Un ciuffo di capelli rossi che spunta dal passamontagna, i numeri di targa “anagrammati” di una Bmw bianca serie 1. Sono questi gli elementi che hanno portato la procura di Frosinone a scoprire la coppia che assaltava bar e paninoteche. In meno di una settimana nove colpi: tre riusciti e sei tentati, tra Veroli, Frosinone, Alatri, Anagni, Morolo e Patrica. Ieri all’ottavo piano del palazzo di giustizia, alla presenza del procuratore Giuseppe De Falco, del sostituto Barbara Trotta e di polizia e carabinieri è stata ricostruita l’intera vicenda che ha portato all’arresto di quella che è considerata l’autrice materiale di almeno sette colpi (tanti al momento le vengono contestati).

Individuato e denunciato anche il suo complice che le avrebbe fornito l’auto, la Bmw appunto, e l’avrebbe condotta sui luoghi delle rapine in diverse occasioni, ma non nell’ultima, quella che è costata l’arresto a Zeudi Segneri, 22 anni di Ceccano, finita a Rebibbia. Il denunciato è un frusinate di 30 anni, autista di un corriere. L’operazione è stata condotta congiuntamente dalla squadra mobile e dalle volanti della questura, dirette dai vicequestori Carlo Bianchi e Alessandro Tocco con i carabinieri dei Norm delle compagnie di Alatri, Anagni e Frosinone, diretti dal capitano Antonio Contente e dal luogotenente Giovanni Pizzotti, dal capitano Camillo Giovanni Meo e dal luogotenente Marcello Colella e dal maggiore Luca Ciabocco e dal luogotenente Angelo Pizzotti.

Il procuratore De Falco ha sottolineato la «condotta destabilizzante sotto il profilo della sicurezza pubblica» delle «ripetute aggressioni» di questi giorni. Al contempo, ha aggiunto che «l’arresto in flagranza è sintomo di impegno ed efficacia delle forze dell’ordine e dell’ottima sinergia operativa», lodando la «prospettiva unitaria» che ha mosso l’attività di indagine di carabinieri e polizia. Gli aspetti operativi delle indagini sono stati illustrati dal sostituto procuratore Barbara Trotta, che ha coordinato gli investigatori. «La raccolta degli elementi a supporto delle fonti di prova per l’identificazione è stata capillare. C’è stata una grande precisione nella raccolta degli elementi». Il capitano Antonio Contente della compagnia di Alatri ha illustrato il risultato delle ricerche della donna, dopo la segnalazione della tentata rapina al bar di Ferentino “Il cappellaio matto”. «Era un po’ di giorni che imperversava - ha spiegato - soprattutto nella zona di Veroli, ma anche a Morolo, Anagni, Supino. Questa volta gli è andata male: ha cercato rifugio in una zona isolata di Alatri (in località Castello di Tecchiena, ndr) dove è stata individuata dai carabinieri insospettiti dalla presenza di un’auto».

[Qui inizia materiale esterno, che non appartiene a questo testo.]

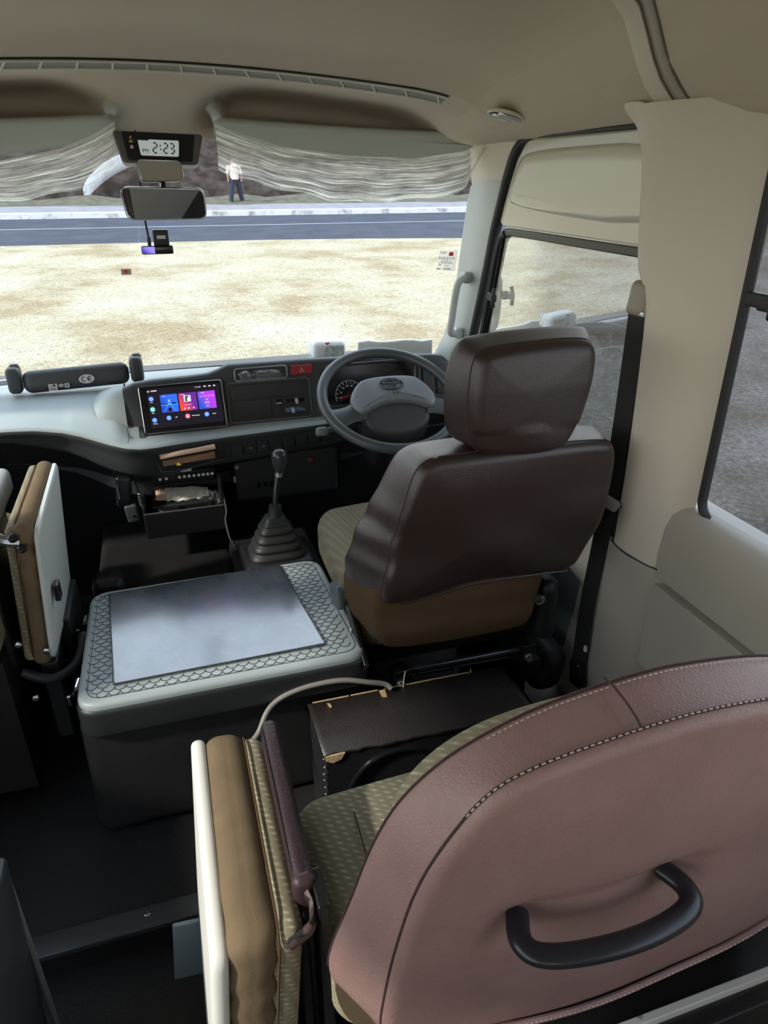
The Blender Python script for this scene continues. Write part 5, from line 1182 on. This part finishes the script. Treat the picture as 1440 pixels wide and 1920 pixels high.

Era la Bmw bianca più volte segnalata dai testimoni dei colpi. «Chi sembrava più intraprendente era la donna», ha commentato Carlo Bianchi, dirigente della squadra mobile. Che ha individuato e bloccato il complice. «Abbiamo rintracciato il proprietario della Bmw che ha deciso di collaborare. Se falliva un colpo era lei a istigare. A lei servivano pochi euro, non grossi incassi: l’uso di crack crea dipendenze che mandano fuori di testa. Il ragazzo, invece, sembra sia stato spinto dal legame sentimentale: ha fornito l’auto, appoggi, l’ha accompagnata, in alcuni casi è sceso anche lui».

Una coppia all’apparenza normale, che non avrebbe destato alcun sospetto. Prima di ora nessun guaio con la giustizia, il che ha rallentato un po’ le operazioni di ricerca, di solito concentrate, almeno in un primo momento, su chi in passato ha compiuto gesti simili. Non a caso pochi sono stati gli elementi che hanno permesso di risalire alla coppia. «Lei era riconoscibile da pochi elementi - ha aggiunto il capitano Contente - aveva sempre il volto travisato, con un coltello da cucina da 34 centimetri e molta aggressività». Il vice questore Tocco ha poi spiegato: «I capelli rossi sono stati il primo elemento, ma importante è stata anche la collaborazione dei cittadini. Ben tre hanno reagito e l’ultimo ha tolto il passamontagna alla donna che, a quel punto, ha deciso di desistere». Della Bmw erano stati forniti i numeri centrali della targa, ma invertiti. Ma alla fine si è riusciti a risalire al proprietario e all’utilizzatrice.